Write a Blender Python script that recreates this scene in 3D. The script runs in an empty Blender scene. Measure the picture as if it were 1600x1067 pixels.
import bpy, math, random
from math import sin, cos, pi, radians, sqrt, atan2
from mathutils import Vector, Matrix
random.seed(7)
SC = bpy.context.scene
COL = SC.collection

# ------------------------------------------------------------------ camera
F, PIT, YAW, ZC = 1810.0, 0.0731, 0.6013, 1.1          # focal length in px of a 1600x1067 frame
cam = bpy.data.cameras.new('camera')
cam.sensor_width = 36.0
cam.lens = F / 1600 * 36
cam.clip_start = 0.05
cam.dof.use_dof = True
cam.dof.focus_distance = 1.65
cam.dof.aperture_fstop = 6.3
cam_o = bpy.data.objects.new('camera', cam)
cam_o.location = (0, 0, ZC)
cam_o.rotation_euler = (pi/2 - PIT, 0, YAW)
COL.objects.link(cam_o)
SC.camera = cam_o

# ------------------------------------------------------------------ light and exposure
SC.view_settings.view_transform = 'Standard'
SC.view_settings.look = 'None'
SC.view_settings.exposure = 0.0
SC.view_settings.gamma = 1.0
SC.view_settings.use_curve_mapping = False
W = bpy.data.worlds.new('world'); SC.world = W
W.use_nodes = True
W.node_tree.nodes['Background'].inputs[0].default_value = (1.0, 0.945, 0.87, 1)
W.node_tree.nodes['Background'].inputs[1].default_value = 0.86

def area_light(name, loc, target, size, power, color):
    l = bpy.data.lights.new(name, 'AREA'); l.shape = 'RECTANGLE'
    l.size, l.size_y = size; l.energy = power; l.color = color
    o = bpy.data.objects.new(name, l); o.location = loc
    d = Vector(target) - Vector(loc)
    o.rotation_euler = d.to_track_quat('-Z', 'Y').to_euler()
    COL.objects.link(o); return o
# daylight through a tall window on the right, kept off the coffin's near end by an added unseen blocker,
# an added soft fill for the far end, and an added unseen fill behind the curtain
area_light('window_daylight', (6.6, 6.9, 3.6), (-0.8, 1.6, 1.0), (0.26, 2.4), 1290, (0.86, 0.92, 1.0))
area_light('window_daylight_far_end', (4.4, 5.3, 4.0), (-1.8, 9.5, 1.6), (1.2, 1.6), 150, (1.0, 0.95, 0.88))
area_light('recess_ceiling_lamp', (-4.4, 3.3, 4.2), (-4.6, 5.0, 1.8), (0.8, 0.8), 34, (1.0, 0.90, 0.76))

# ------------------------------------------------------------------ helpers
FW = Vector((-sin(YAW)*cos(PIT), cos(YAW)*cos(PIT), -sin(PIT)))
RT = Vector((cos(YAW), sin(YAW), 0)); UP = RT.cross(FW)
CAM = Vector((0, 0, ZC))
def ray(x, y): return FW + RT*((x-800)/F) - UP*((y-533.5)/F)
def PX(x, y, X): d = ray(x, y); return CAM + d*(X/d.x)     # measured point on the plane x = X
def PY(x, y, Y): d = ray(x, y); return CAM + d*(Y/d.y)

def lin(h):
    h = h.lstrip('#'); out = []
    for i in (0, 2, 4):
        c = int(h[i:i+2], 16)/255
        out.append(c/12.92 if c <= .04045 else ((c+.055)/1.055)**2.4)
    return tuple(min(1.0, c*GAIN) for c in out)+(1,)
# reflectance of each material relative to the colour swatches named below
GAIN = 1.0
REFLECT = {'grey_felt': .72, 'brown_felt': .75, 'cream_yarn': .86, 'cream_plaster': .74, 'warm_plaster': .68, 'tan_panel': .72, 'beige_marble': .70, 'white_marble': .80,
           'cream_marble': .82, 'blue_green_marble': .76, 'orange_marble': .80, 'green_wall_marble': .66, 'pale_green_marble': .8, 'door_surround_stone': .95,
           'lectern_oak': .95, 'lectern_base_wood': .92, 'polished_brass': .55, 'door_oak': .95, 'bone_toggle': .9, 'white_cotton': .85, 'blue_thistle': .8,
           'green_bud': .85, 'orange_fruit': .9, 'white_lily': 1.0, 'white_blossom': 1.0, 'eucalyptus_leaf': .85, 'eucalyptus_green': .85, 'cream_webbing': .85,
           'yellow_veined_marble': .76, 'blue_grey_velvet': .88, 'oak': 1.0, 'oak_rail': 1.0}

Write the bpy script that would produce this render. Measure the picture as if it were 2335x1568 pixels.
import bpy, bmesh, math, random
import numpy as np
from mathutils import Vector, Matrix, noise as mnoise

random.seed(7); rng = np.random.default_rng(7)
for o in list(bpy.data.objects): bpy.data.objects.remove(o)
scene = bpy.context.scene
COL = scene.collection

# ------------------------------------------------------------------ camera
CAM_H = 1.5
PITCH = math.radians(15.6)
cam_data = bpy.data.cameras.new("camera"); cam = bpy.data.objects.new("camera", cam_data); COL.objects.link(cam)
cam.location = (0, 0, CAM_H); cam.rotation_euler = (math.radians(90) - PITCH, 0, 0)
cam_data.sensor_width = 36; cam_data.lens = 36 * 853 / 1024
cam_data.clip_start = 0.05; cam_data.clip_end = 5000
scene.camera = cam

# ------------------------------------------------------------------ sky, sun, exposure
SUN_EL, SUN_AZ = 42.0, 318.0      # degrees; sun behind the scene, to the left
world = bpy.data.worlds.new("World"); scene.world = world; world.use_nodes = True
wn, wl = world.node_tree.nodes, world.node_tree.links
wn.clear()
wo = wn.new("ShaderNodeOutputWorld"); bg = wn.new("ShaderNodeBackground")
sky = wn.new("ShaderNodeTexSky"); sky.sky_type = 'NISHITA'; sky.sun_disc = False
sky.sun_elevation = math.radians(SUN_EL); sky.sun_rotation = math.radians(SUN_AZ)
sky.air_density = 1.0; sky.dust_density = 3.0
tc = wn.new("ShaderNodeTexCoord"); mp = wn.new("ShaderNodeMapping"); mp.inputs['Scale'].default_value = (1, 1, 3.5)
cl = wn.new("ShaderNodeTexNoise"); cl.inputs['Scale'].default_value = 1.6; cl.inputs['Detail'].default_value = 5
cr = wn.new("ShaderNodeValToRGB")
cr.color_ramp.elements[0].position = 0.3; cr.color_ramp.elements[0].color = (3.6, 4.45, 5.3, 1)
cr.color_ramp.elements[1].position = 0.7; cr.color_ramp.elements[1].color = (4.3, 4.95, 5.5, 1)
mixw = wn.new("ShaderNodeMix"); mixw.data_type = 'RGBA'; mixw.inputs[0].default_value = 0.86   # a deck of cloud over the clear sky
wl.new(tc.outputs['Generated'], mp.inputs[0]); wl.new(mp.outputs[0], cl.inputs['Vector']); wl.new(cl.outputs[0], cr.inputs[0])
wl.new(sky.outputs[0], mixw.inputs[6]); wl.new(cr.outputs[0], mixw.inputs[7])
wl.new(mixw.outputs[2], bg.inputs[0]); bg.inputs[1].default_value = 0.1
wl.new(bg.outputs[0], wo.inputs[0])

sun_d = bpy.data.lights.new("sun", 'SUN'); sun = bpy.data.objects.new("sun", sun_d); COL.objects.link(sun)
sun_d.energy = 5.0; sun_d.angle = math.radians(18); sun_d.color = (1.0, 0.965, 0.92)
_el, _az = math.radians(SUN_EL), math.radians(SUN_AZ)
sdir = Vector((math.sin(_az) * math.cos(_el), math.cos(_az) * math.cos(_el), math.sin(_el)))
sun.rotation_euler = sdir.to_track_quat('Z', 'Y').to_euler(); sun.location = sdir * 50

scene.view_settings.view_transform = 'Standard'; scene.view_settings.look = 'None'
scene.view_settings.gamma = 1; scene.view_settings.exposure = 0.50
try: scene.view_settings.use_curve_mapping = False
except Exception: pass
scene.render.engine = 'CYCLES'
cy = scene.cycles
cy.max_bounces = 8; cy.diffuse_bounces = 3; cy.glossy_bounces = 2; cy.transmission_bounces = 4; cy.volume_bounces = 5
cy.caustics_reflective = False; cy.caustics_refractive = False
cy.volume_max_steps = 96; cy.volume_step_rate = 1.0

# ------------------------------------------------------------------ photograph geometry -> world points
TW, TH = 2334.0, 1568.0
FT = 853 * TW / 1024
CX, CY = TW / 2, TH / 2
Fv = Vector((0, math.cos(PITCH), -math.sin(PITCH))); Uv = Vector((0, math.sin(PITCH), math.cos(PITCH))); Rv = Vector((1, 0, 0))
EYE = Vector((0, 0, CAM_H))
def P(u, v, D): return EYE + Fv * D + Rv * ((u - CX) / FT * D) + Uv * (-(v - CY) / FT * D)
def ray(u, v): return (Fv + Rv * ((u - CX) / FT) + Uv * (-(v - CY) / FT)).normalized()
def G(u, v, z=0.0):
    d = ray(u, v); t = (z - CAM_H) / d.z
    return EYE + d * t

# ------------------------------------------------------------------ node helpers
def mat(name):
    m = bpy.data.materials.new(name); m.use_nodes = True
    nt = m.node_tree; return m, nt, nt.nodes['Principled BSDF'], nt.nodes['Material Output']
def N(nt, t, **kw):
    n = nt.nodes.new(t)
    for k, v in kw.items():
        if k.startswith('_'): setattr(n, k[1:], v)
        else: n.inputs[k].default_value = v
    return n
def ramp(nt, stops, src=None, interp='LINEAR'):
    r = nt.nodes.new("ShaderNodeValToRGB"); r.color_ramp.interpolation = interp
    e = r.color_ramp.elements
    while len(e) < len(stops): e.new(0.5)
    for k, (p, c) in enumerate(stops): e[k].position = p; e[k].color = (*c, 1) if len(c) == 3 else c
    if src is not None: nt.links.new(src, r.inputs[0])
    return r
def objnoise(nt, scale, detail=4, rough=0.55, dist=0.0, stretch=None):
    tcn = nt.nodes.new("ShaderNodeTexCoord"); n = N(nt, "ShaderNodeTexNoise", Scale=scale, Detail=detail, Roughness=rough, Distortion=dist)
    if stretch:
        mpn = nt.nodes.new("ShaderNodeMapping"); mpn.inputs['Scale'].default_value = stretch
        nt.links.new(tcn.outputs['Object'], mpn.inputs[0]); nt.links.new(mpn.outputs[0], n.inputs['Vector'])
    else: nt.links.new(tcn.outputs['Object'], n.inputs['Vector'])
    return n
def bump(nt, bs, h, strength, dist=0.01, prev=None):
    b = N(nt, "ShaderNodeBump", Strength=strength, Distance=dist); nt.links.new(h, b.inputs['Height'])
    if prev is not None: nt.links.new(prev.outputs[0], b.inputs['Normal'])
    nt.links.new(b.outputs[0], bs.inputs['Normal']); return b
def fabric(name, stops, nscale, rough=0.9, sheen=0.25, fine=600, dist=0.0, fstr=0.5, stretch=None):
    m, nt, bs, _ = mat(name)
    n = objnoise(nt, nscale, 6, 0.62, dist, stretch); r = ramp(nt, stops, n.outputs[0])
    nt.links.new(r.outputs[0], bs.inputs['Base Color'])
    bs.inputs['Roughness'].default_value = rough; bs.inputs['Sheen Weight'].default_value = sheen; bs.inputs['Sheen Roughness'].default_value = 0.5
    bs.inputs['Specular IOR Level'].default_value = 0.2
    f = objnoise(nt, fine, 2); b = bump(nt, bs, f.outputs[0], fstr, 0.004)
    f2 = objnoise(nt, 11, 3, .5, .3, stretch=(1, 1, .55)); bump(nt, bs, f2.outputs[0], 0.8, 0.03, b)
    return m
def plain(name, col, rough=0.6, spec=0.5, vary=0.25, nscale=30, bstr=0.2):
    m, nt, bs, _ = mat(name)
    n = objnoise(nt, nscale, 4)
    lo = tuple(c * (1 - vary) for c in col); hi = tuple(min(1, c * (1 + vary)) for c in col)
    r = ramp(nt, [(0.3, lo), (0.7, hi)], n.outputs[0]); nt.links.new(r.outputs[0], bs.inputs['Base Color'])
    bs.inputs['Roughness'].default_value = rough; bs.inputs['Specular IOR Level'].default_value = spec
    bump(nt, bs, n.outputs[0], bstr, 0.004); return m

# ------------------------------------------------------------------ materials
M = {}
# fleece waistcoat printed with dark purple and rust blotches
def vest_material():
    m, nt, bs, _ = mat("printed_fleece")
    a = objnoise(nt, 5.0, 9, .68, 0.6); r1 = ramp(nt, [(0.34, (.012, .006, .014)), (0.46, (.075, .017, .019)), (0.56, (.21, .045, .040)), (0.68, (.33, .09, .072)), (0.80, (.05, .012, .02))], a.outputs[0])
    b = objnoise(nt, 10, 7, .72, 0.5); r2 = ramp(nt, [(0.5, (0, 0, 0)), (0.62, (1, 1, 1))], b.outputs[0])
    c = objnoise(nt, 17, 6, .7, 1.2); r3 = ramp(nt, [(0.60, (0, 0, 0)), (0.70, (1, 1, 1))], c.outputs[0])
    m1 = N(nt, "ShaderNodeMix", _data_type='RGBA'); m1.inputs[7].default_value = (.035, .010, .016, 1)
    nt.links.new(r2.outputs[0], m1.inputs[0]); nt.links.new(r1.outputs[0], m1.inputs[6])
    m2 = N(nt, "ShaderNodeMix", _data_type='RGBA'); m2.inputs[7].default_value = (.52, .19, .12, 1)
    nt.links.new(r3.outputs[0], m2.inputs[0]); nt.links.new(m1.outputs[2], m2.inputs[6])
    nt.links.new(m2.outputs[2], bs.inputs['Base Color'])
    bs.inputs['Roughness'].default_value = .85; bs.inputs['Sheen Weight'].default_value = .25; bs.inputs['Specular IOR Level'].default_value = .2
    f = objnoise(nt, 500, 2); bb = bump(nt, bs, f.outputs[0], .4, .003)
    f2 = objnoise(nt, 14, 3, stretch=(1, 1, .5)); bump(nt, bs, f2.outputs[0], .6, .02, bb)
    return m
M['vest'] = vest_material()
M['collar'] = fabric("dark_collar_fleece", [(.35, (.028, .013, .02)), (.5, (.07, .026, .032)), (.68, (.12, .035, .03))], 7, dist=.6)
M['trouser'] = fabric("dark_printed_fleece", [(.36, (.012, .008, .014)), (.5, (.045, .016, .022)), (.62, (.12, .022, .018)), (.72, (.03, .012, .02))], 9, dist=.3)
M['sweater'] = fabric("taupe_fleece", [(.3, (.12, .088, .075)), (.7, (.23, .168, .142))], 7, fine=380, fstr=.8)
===
▸ **REQUIRED TASK**
Write out again, exactly, the lines from the start of the entries up to and including the one with "COL = SC.collection". Nothing else belongs in the reply.

▸ **CORRECT OUTPUT**
Write a Blender Python script that recreates this scene in 3D. The script runs in an empty Blender scene. Measure the picture as if it were 1600x1067 pixels.
import bpy, math, random
from math import sin, cos, pi, radians, sqrt, atan2
from mathutils import Vector, Matrix
random.seed(7)
SC = bpy.context.scene
COL = SC.collection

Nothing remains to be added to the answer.